Computing Education Research

Computing Education Research (CER) is the scholarship of teaching and learning in Computing related fields like computer science, software engineering, data science, information technology, and information sciences. CER studies are conducted on computing students and educators at all levels including K-12, undergraduate, graduate, teachers, educators, and researchers. CER utilizes theories and practices from other educational research areas like psychology, sociology, cognitive science, education, and engineering. With the emergence of computing as an important competency for the next generation of learners, CER is critical for building on existing theory and developing new theories to support the learners of tomorrow.

CER Opportunities

As a growing field, computing educators face many challenges in supporting learners in their classrooms, bootcamps, workshops, and summer camps. Some broad questions that we need to consider as a community are:

  • How to best teach computing (at scale)?
  • What technologies will best support computing education goals?
  • How do we support and retain learners from a variety of backgrounds?
  • How do we ensure equity for learners?

Computing educators have the potential to contribute to the body of CER knowledge and support our learners through research that evaluates and adoption of evidence-based findings as classroom practice. Additional community level questions are:

  • How can we train computing educators in CER?
  • How can we enable educators to conduct CER?

The 2016 white paper on the Importance of Computing Education Research by Steve Cooper, Jeff Forbes, Armando Fox, Susanne Hambrusch, Amy Ko, and Beth Simon provides some additional areas of opportunity for CER.

CER Considerations

There are challenges and constraints with CER.

Time

CER studies take time to design and run. Because most CER involves human subjects, ethics considerations, which may involve some type of approval process like IRB in the United States, will take time and should be considered when creating a study time line. Once the study is designed, the time to conduct the study may vary from a short classroom intervention to multiple semesters or years of data collection.

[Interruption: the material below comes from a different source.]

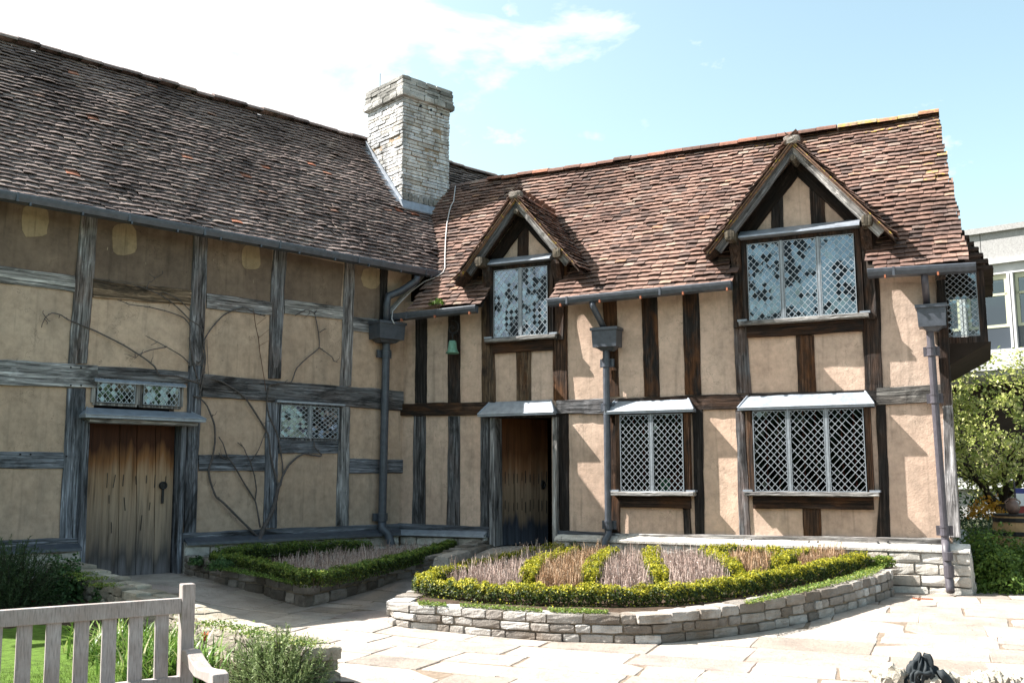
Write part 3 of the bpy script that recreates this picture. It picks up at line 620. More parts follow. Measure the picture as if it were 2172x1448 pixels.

Some considerations for researchers:

  • Do you need a baseline or treatment to compare with some intervention?
  • Can you compare students from different cohorts? For example, are students in the Fall offering of your course the same as students in your Spring offering of your course? What about Fall to Fall comparisons or Spring to Spring?
  • Can data collection and/or analysis occur throughout the study or should that wait until after the semester of instruction is complete?
  • Who is available to help with the study intervention, data collection, data analysis, and reporting? A single researcher may have different constraints than a research team.
  • What other activities are the researcher(s) participating in during the timeframe?

Scale

The scale of the research activities should be appropriate to answer the research questions within the constraints of the institutional context and the research team. A single study should focus on one intervention to better understand the impact of that intervention. Too many changes at once makes it difficult to know if any (or all) of the interventions worked and which (if any) were most effective. While you may be motivated to make all the planned changes at once, take the time to study each intervention and build a research agenda over the course of several studies.

Funding

CER is a rapidly growing field and funding is available from governments (e.g., National Science Foundation in the United States), organizations (e.g., NCWIT, CSforAll, etc.), and private companies (e.g., Google, Microsoft, IBM, etc.). Educational institutions may have internal grants to support SoTL projects. Keep an eye out for opportunities to pay yourself and cover expenses for CER work in your classroom.

Support

While CER studies can be run solo, it is helpful to include and mentor undergraduate or graduate researchers in the study. Collaboration with colleagues may also be important to handle things like soliciting participation in a research study and holding on to informed consents during a semester of instruction. As you’re designing your study, consider the different collaborators on the project and create processes for how each collaborator will contribute. For example, an undergraduate researcher probably shouldn’t see data with identifiers from a class they were enrolled in.

Synergy

Where possible, CER should be tied to evaluated expectations for your position and complement realms of responsibility. For example, a research study could also be used to demonstrate continuous improvement for a departmental accreditation visit. Or an intervention that increases the retention of populations historically underrepresented in computing could support departmental diversity, equity, and inclusion efforts.